February 8, 2022 @ 5:30 pm - 9:00 pm

Make your plans now to join us on Tuesday, February 8 for our next Brewer’s Stash. This month we are featuring the Czech rePublic House, a Czech Pilsner.
Overall Impression:
Rich, characterful, pale Czech lager, with considerable malt and hop character and a long, rounded finish. Complex yet well-balanced and refreshing. The malt flavors are complex for a Pilsner-type beer, and the bitterness is strong but clean and without harshness, which gives a rounded impression that enhances drinkability.
Bready-rich malt and spicy, floral, or herbal hop bouquet, the interplay is rich and complex.

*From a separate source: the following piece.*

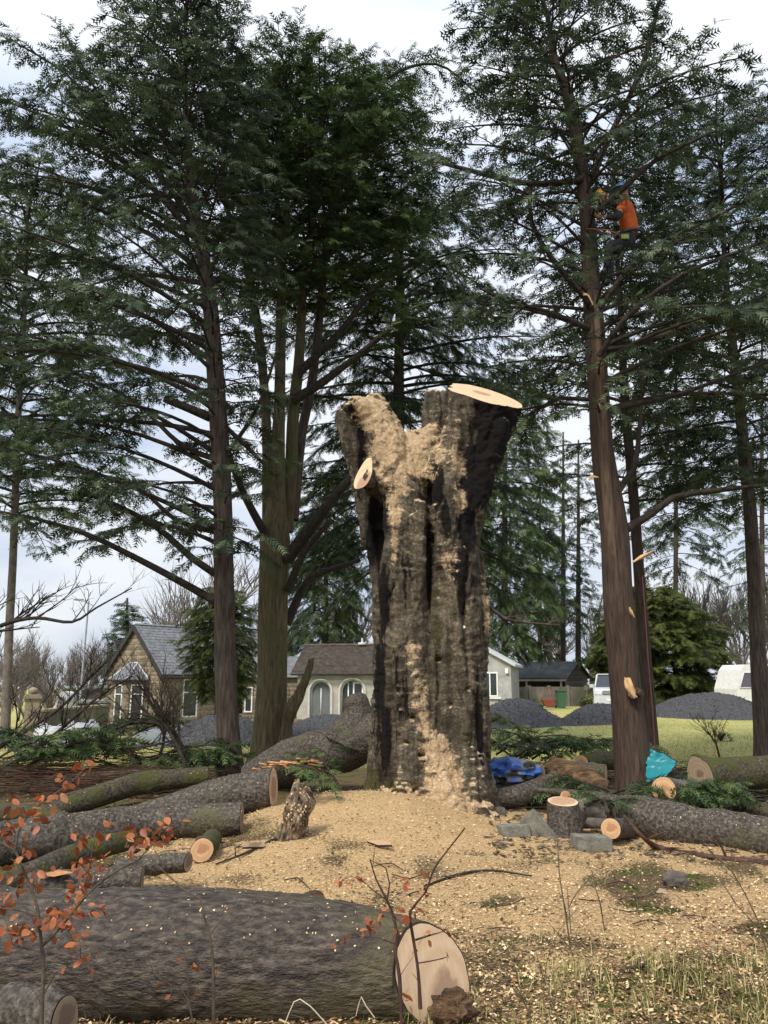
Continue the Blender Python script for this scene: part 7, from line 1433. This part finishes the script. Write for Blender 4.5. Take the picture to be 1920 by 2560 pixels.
for s_ in 'LR':                                   # gloved hand: palm, four fingers and thumb curled
    w0 = J['wr' + s_]; d = unit(w0 - J['el' + s_]); up = unit(cross(d, (0, 1., 0))); sd = cross(d, up); ks = [w0, w0 + d * .05, w0 + d * .09]; es = [(0, 1), (1, 2)]; rs_ = [.028, .036, .03]
    for f in range(4): b_ = w0 + d * .09 + sd * (.027 - .018 * f); i0 = len(ks); ln = (.034, .040, .037, .028)[f]; ks += [b_, b_ + d * ln - up * .008, b_ + d * ln * 1.3 - up * .035, b_ + d * ln * .9 - up * .055]; es += [(2, i0), (i0, i0 + 1), (i0 + 1, i0 + 2), (i0 + 2, i0 + 3)]; rs_ += [.011, .010, .009, .008]
    i0 = len(ks); ks += [w0 + d * .04 + sd * .035, w0 + d * .07 + sd * .05 - up * .02, w0 + d * .09 + sd * .042 - up * .04]; es += [(1, i0), (i0, i0 + 1), (i0 + 1, i0 + 2)]; rs_ += [.013, .011, .009]
    skin('glove', ks, es, rs_, plain('tan_glove' + s_, (.38, .24, .14), .8), per, 1)
# helmet, ear defenders, visor, face
hc = pp(1556, 474); mb = MB(); th = np.linspace(.0, 1.45, 9); mb.tube([hc + np.array((0, 0, -.01 + .135 * math.sin(a))) for a in th], [.135 * math.cos(a) + .004 for a in th], 22); mb.tube([hc + np.array((-.045, 0, -.014)), hc + np.array((-.045, 0, -.002))], [.15, .148], 22); mk('helmet', mb, plain('blue_helmet', (.05, .18, .38), .3, spec=.6), per)
mb = MB(); mb.tube([hc + np.array((0, -.14, -.06)), hc + np.array((0, -.17, -.06))], [.045, .04], 14); mb.tube([hc + np.array((0, .14, -.06)), hc + np.array((0, .17, -.06))], [.045, .04], 14); mk('ear_defenders', mb, plain('bright_blue_plastic', (.06, .30, .62), .4), per)
mb = MB(); pts = [hc + np.array((-.15 * math.cos(a), .13 * math.sin(a), 0)) for a in np.linspace(-1.1, 1.1, 9)]; V = [q + np.array((0, 0, .0)) for q in pts] + [q + np.array((-.02, 0, -.13)) for q in pts]; mb.add(V, [(i_, i_ + 1, i_ + 10, i_ + 9) for i_ in range(8)]); mk('visor', mb, plain('mesh_visor', (.03, .03, .03), .5), per)
fc_ = J['head'] + np.array((-.075, 0, -.005)); mb = MB(); mb.tube([fc_ + (.01, 0, .02), fc_ + (-.03, 0, -.015), fc_ + (.0, 0, -.02)], [.012, .016, .008], 8); mk('nose', mb, M['skin'], per); mb = MB(); mb.box(fc_ + (.002, 0, -.045), (.01, .045, .01)); mk('mouth', mb, plain('lips', (.30, .12, .10)), per)
for s_ in (-1, 1): mb = MB(); mb.tube([fc_ + (-.0, s_ * .03, .025), fc_ + (-.012, s_ * .03, .025)], [.011, .009], 8); mk('eye', mb, plain('eye%d' % s_, (.08, .07, .06)), per); mb = MB(); mb.tube([J['head'] + (.01, s_ * .08, .02), J['head'] + (.015, s_ * .095, .0), J['head'] + (.01, s_ * .08, -.02)], [.012, .018, .010], 8); mk('ear', mb, M['skin'], per)
har = MB(); c = pp(1574, 588); ring = [c + np.array((.20 * math.cos(a), .18 * math.sin(a), .02 * math.cos(a))) for a in np.linspace(0, 6.283, 20)]; har.tube(ring, [.028] * 20, 6)
for s_ in ('L', 'R'): cc = J['h' + s_] * .6 + J['k' + s_] * .4; har.tube([cc + np.array((.03 * math.cos(a), .11 * math.cos(a + 1.57), .12 * math.sin(a))) for a in np.linspace(0, 6.283, 14)], [.02] * 14, 5)
mk('harness', har, plain('harness_webbing', (.05, .05, .06), .8), per); mb = MB(); mb.box(pp(1562, 592, -.24), (.12, .04, .08)); mk('harness_pouch', mb, plain('lime_pouch', (.22, .28, .06)), per, smooth=False)
lan = MB(); lan.tube([pp(1560, 592, -.18), pp(1520, 575, -.35), pp(1470, 572, -.1), pp(1462, 574, .25), pp(1500, 580, .5), pp(1562, 594, .25)], [.011] * 6, 6); mk('lanyard', lan, plain('lanyard_rope', (.30, .10, .06)), per)
# chainsaw, held at the trunk
cs = thing('chainsaw', pp(1503, 488, .05), 'orange and yellow top handled chainsaw in the climber\'s hand against the trunk', 'chainsaw'); mb = MB(); c = pp(1503, 488, .05); bevbox(mb, c, (.20, .10, .12), rot(0, R(30), R(20)), .02); mk('body', mb, plain('saw_orange', (.80, .33, .04), .4), cs)
mb = MB(); mb.tube([c + (-.09, 0, .05), c + (-.04, 0, .12), c + (.07, 0, .09), c + (.09, 0, .01)], [.014] * 4, 8); mk('handle', mb, M['blackp'], cs); mb = MB(); bevbox(mb, c + (-.20, 0, -.10), (.30, .008, .06), rot(0, R(-30), R(20)), .003); mk('guide_bar', mb, M['galv'], cs)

Gold to deep gold color. Brilliant to very clear clarity. Dense, long-lasting, creamy white head.
Rich, complex, bready maltiness combined with a pronounced yet soft and rounded bitterness and floral and spicy hop flavor.
Medium body. Moderate to low carbonation.
Commonly associated with Pilsner Urquell, which was first brewed in 1842 after construction of a new brewhouse by burghers dissatisfied with the standard of beer brewed in Plzeň. Bavarian brewer Josef Groll is credited with first brewing the beer.
Malts: Pilsner, Carafoam, Munich I, Caramel 30, Acidulated
Hops: Czech Saaz
Yeast: Lager
Vital Statistics:
OG: 1.045
FG: 1.010
IBUs: 30
SRM: 5
ABV: 4.6%
Style Comparison: Czech Pils vs. German Pils
In short, a Czech Pils will have more color, malt richness, and body than a German Pils, with a fuller finish and a cleaner, softer impression.
Czech-style Pilsners are pale gold in color while a German-style Pilsner is pale yellow. A Czech Pils will have a low-to-medium hop profile, and almost exclusively use the native Czech Saaz hop which gives a spiciness to the overall flavor. The German Pils tends to utilize German hops, such as Tettnang or Hallertau Mittelfrueh and they’re bitterness is more pronounced. Often, Czech-style Pilsners are slightly more malt-forward, with notes of biscuit, cracker and bread. German Pils will trend to have flavors of lemon and honey. Czech Pils can be lower in carbonation and have a more full, rounded mouthfeel. They finish crisp and refreshing. German Pils tend to have higher carbonation, a drier, lighter mouthfeel and finish crisp with a lingering bitterness.